HITLER's Holocaust has horrified three generations. "It will never happen again," they said; but it did. Fifty years later, genocide returned to Europe in the former Yugoslavia; in between, it visited south-east Asia, South America, the Middle East and parts of Africa.
It was to Africa, to the centre of the Sahara Desert, that Sven Lindqvist travelled to undertake a literary and philosophical quest for the 19th-century origins of European racism and genocide. "Europe's destruction of the `inferior races' of four continents," he says, "prepared the ground for Hitler's destruction of six million Jews in Europe."
His starting point is Joseph Conrad's Heart of Darkness, written in the closing months of the 19th century, from which he plucks trader Kurtz's advice to the Society for Suppression of Savage Customs: "Exterminate all the brutes." This phrase was not just a literary creation; it, or words to that effect, Lindqvist found, were part of the philosophical ethos of the time. Through diligent detective work, he discovered them in the erudite works of such 19th-century savants as the anatomists Georges Cuvier and Robert Knox, geologist Charles Lyell and philosopher Herbert Spencer, of anthropologist J.C. Prichard evolutionist Charles Darwin, and others.
His book exposes the atrocities and murder executed by the famous explorers and expeditions of the last century as they cut bloody swathes through the peoples of Africa. But British public opinion was on the side of those who were "bringing civilisation and trade to the savages"; debates, lectures and articles supported them.
Lindqvist blames the anthropologists. In 1864, he writes, the Anthropological Society in London held a debate on the extinction of the "lower races", where it was agreed that their eradication was necessary for progress. Darwin's doctrine of natural selection, one of the most influential scientific theories of the time, justified their demise, indeed showed that it was inevitable.
Darwin himself was appalled when he witnessed the blood and guts of "extinction" in South America and Tasmania in the 1830s, but forty years later, in The Descent of Man, he saw this eradication as an unavoidable part of evolution: civilised races would eliminate the intermediate forms such as gorillas and the savage races.
But who were the "savage races", asks Lindqvist? Were they those with dark faces? Many people, he replies, believed that "every race was inferior and more depraved than the white race; and among the white `races', all were lower than the Anglo-Saxon race". Plus ca change . . . Racism, he says, was an essential part of renewed European imperialism.

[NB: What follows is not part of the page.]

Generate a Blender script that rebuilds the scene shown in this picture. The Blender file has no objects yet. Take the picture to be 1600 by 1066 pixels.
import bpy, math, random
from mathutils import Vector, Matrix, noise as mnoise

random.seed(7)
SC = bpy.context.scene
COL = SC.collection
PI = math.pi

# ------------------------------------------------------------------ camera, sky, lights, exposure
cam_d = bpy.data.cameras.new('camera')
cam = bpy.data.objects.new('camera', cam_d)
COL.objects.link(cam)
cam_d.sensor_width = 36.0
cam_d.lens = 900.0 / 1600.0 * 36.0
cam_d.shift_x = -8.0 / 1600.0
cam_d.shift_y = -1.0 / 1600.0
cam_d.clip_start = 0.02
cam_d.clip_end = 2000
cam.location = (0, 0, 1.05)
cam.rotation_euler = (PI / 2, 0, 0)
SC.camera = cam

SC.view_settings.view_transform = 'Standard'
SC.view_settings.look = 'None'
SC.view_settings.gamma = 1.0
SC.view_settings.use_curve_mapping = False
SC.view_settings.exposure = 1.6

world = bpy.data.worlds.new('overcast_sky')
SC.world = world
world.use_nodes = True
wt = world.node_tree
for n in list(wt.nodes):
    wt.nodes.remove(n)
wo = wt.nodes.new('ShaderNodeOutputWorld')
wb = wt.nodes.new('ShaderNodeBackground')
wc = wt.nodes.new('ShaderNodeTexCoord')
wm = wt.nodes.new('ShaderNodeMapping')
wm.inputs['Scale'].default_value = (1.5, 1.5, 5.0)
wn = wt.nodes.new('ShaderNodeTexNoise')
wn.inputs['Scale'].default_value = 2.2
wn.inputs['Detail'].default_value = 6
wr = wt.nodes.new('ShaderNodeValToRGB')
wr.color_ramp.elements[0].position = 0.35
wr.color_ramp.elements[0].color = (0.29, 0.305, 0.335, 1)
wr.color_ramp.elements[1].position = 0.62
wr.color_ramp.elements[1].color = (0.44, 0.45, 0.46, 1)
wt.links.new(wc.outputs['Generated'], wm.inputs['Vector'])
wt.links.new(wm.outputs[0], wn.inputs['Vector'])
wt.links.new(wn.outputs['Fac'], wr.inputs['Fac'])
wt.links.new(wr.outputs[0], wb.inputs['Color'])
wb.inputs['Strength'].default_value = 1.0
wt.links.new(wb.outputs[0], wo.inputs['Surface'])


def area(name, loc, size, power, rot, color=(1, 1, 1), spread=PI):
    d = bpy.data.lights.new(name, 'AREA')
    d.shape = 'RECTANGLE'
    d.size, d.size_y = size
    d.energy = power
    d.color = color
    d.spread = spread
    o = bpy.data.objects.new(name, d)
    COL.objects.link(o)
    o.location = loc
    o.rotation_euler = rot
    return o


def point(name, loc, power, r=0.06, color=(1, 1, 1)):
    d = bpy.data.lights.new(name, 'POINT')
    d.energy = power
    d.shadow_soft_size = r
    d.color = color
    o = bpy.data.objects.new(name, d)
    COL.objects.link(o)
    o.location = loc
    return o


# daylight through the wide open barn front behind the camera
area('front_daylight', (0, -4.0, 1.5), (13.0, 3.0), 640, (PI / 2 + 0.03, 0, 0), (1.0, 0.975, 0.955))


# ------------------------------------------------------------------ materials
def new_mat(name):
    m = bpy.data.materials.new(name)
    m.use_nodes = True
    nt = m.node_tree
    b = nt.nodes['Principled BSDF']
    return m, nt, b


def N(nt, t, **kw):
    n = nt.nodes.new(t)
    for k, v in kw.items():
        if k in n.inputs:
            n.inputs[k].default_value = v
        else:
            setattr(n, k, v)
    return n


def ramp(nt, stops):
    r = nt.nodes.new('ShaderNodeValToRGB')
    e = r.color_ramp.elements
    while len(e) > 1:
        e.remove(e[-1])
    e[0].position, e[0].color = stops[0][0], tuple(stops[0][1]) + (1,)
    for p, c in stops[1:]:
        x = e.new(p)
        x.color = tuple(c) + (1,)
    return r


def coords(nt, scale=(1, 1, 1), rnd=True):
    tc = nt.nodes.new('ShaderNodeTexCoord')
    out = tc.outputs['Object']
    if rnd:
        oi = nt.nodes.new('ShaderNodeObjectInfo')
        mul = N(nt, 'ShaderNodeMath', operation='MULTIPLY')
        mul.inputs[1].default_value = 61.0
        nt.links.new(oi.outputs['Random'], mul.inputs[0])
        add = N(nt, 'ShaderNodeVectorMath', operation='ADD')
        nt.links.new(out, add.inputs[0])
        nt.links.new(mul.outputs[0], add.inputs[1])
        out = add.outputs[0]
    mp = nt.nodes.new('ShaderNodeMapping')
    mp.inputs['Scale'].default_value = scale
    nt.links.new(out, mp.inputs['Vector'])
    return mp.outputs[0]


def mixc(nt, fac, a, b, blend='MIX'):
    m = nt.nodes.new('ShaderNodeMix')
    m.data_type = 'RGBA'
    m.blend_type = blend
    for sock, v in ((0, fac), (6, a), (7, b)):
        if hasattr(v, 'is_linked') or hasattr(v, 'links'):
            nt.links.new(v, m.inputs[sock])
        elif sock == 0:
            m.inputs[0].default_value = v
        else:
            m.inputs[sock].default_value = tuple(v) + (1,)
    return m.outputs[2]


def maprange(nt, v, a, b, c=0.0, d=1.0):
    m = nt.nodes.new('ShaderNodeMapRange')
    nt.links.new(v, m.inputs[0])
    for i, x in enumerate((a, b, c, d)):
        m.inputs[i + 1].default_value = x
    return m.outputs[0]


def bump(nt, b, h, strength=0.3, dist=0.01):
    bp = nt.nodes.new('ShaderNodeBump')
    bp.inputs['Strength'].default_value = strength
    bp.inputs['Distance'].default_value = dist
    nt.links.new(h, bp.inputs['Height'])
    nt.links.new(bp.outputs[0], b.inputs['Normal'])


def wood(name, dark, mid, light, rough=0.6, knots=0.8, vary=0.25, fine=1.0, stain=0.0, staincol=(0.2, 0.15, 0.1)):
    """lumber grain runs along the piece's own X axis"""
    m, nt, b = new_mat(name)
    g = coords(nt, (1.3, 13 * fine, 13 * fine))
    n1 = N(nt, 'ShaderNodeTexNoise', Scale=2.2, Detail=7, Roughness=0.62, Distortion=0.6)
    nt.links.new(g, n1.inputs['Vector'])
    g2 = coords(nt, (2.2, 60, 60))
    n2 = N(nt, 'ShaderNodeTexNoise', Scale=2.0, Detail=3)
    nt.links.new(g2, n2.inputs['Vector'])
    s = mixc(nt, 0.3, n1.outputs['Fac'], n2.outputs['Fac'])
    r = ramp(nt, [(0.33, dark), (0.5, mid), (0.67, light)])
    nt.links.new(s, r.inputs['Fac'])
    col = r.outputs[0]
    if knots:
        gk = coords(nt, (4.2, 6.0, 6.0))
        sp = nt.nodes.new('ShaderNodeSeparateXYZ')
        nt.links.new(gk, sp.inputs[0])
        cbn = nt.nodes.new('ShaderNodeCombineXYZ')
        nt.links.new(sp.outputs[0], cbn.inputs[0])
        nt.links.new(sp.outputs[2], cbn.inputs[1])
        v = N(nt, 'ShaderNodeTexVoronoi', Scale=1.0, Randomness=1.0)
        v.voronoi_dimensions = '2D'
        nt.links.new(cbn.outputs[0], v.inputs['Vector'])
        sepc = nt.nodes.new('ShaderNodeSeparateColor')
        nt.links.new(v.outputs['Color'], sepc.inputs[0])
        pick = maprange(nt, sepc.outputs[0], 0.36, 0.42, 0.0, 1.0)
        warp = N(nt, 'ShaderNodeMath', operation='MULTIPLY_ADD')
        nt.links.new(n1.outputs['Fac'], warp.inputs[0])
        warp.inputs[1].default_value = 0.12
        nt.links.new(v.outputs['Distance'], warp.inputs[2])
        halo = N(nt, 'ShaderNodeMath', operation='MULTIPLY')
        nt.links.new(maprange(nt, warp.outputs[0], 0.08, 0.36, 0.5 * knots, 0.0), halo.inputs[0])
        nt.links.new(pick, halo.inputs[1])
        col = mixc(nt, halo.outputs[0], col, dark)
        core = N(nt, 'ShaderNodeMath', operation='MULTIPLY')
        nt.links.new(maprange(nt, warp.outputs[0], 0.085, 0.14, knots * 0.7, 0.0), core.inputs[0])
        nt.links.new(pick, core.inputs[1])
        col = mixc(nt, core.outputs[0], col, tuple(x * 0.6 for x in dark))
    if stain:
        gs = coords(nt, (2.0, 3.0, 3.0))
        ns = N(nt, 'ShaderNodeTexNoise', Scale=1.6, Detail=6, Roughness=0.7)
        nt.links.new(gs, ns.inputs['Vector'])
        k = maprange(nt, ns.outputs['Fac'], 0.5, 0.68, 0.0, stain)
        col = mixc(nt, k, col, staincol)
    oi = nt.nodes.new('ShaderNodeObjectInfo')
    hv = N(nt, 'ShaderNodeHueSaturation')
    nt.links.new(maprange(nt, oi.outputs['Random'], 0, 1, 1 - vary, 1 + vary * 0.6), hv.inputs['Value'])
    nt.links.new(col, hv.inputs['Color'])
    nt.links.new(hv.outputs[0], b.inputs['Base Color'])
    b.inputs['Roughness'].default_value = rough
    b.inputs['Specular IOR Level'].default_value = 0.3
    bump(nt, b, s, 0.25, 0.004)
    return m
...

The book that influenced Hitler, Politische Geographie, was written by the anthropologist Friedrich Ratzel in 1897 to endorse Germany's colonial ambitions in Africa. It was conceived in the same intellectual climate as obtained in Britain and provided the link between genocide in both centuries.
Revising the history of the African explorers or the legacy of Darwin can, even in this enlightened age, draw down opprobrium. Only five years ago, when Frank McLynn exposed Stanley et al in Hearts of Darkness, he was accused of prejudice and sanctimonious finger-wagging by a reviewer in the Independent on Sunday. As for the Darwinians, you question any aspect of the theory of evolution at your peril.
For me, a mystery surrounds Lindeyist's book. He went to the Sahara to write it, carrying a laptop computer and one hundred disks which contained "the core of, "European thought" collected through years. of study. He wanted to be completely alone until he understood what he already knew.
During this sojourn in the wilderness he suffered greatly from heat and sand and the horrors of Saharan hotels and buses. Accounts of his travels are interspersed in the book; but towards the end these intermissions became grotesque nightmares or hallucinations. Was this due to physical trauma or mental anguish? And might he not have found the same solitude in a comfortable forest hut in northern Sweden or on an island in Clew Bay?